Se le acercan unos saduceos, esos que niegan que haya resurrección, y le preguntan: Maestro…
La creencia en la resurrección de la carne era cosa relativamente reciente entre los judíos; no aparece, al menos aparentemente, en los libros de Moisés. Los grupos más conservadores, como los saduceos, no la aceptaban. Ellos son lo que se acercan ahora a Jesús con una pregunta con la que tratan de ridiculizar esa creencia. Será Jesús quien, al final del relato, pondrá en ridículo a los saduceos por su incapacidad para entender las Escrituras. Les dirá: ¿No habéis leído en el libro de Moisés, en lo de la zarza, cómo Dios le dijo: Yo soy el Dios de Abrahán, el Dios de Isaac y el Dios de Jacob (Ex 3, 6)? No es un Dios de muertos, sino de vivos.
Cuando resuciten de entre los muertos, ni ellos tomarán mujer ni ellas marido, sino que serán como ángeles en los cielos.

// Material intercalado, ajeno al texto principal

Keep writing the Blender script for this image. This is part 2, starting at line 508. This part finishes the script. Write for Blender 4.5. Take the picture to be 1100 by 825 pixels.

La vida física de este mundo está condicionada por unas limitaciones que desaparecerán en la vida espiritual del mundo futuro. ¿Cómo será esa vida? No lo sabemos. San Pablo nos dice: Ni el ojo vio, ni el oído oyó, ni al corazón del hombre llegó, lo que Dios preparó para los que lo aman (1 Cor 2, 9).
No es un Dios de muertos, sino de vivos. Estáis en un gran error.
Quienes no creen en la resurrección de la carne, están en un gran error: no entienden las Escrituras ni el poder de Dios. La respuesta de Jesús es incomprensible para quien no cree en el Dios-Amor, Dios de vivos, que no puede dejar desaparecer en la nada a sus hijos a quienes, en su Hijo encarnado, ha amado hasta el extremo.